BNSF Rail and JB Hunt have made an ambitious push to attract US shippers with just-in-time strategies to a new intermodal service.

The outlook for the intermodal sector remains gloomy, but, nonetheless, management at BNSF and JB Hunt see a chance to boost volumes with a play for just-in-time traffic, launching a service pledging high on-time performance and transit savings of a day.

Aiming to lure time-sensitive shipments from trucking providers, their Quantum offering, managed by 10-strong team of employees from each firm, promises on-time performance of 95%.

The faster transit times will be achieved by giving priority to Quantum shipments for dray and rail movement, and by aligning the operators’ forecasts for dray, container and rail capacity.

“Quantum allows customers with service-sensitive freight to benefit from the cost savings of intermodal, while reducing their carbon footprint and maintaining the level of service and consistency needed in their supply chains,” claimed Darren Field, JB Hunt’s president of intermodal.

According to JB Hunt, using rail reduces a shipment’s carbon footprint by as much as 60% and the partners estimate that 7m-11m loads of freight are ripe for conversion to intermodal.

The collaboration comes two months after JB Hunt acquired the brokerage of BNSF Logistics and was followed yesterday by the announcement of a Mexico-US cross border intermodal service, in cooperation with Mexican rail provider GMXT.

JB Hunt said the new Eagle Pass Gateway service, to be launched on 1 January, would reach Chicago a day faster than existing rail services from Monterrey.

However, BNSF and JB Hunt may face an uphill struggle with their new intermodal offering. Pricing for the Quantum service varies – ranging from traditional intermodal to over-the-road rates – and may not be enough to lure shippers from a trucking sector still in the doldrums and anxious not to lose business.

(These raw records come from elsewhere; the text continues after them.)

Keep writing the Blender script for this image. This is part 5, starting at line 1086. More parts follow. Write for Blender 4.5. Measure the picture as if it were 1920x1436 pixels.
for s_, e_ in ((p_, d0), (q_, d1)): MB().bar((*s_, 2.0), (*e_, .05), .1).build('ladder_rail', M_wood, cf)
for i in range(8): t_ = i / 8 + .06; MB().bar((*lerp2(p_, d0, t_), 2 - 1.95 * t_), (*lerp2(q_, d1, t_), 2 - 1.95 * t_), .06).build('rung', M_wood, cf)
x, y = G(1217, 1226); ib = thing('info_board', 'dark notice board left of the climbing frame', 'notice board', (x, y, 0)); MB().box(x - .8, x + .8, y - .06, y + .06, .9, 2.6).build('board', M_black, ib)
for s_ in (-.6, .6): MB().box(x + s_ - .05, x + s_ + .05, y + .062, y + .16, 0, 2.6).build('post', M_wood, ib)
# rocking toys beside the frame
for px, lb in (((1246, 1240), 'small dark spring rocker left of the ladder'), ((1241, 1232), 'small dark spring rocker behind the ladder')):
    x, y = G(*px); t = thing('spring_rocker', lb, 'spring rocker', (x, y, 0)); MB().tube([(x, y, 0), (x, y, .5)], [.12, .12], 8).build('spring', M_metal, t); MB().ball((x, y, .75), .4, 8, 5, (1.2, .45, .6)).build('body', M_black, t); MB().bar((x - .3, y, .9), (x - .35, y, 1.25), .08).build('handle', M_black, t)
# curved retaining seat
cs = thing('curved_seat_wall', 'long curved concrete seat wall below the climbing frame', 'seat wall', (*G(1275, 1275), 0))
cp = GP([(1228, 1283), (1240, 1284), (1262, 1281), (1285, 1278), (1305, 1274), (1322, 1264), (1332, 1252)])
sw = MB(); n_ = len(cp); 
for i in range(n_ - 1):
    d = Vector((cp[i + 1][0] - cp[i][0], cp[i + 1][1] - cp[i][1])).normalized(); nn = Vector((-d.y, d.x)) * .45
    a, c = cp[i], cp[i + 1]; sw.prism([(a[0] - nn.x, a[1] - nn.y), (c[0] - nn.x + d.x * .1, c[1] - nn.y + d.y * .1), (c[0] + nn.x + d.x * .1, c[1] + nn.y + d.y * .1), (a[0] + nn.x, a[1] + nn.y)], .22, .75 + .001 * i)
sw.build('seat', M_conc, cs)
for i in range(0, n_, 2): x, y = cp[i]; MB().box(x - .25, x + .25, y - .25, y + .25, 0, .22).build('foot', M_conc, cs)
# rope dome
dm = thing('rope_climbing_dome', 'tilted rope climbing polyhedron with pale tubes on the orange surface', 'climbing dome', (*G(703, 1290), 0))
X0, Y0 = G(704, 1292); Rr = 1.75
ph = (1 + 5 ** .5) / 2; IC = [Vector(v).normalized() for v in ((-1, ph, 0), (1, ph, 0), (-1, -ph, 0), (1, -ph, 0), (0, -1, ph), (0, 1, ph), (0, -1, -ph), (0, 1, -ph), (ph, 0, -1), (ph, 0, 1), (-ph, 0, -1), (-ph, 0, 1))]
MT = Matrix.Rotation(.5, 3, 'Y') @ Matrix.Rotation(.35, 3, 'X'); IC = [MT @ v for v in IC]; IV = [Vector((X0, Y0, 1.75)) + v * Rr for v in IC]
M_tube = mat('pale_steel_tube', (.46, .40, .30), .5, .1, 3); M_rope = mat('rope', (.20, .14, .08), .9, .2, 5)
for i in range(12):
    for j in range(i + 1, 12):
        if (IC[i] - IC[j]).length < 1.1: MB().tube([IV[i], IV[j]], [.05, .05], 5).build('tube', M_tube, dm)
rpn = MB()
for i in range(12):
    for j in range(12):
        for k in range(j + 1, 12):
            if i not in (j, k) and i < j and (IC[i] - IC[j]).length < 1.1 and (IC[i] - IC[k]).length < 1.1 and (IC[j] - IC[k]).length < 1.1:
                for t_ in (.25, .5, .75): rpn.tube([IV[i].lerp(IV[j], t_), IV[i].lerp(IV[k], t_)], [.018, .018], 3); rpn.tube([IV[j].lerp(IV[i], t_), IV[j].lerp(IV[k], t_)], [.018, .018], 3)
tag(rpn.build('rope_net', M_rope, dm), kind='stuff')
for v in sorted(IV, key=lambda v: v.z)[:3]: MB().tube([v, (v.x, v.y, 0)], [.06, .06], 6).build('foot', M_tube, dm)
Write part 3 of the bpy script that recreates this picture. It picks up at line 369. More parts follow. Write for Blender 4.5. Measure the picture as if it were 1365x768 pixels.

Market projections from Uber Freight in its 2023 Q4 Market Update and Outlook show the intermodal sector stuck in a long-lasting drought. The report predicts intermodal volumes will remain depressed and adds: “There will not be an intermodal peak season this year.”

Uber’s analysts noted that intermodal volumes have been down year on year in 25 of the past 26 months, and do not envisage volume growth until the second quarter of next year. At the same time, trucking capacity remains plentiful, although it has been shrinking as truckers quit the market.

“Intermodal remains challenged relative to the truckload competition,” the report concludes.

Meanwhile, BNSF upped its operating technology this month with a new terminal operating and traffic control system, from tech provider Tideworks, at its hub in Memphis, giving the rail company “centralised visibility of its terminal operations to optimise planning and improve terminal productivity”.

Last year it installed the Tideworks system at its Chicago hub.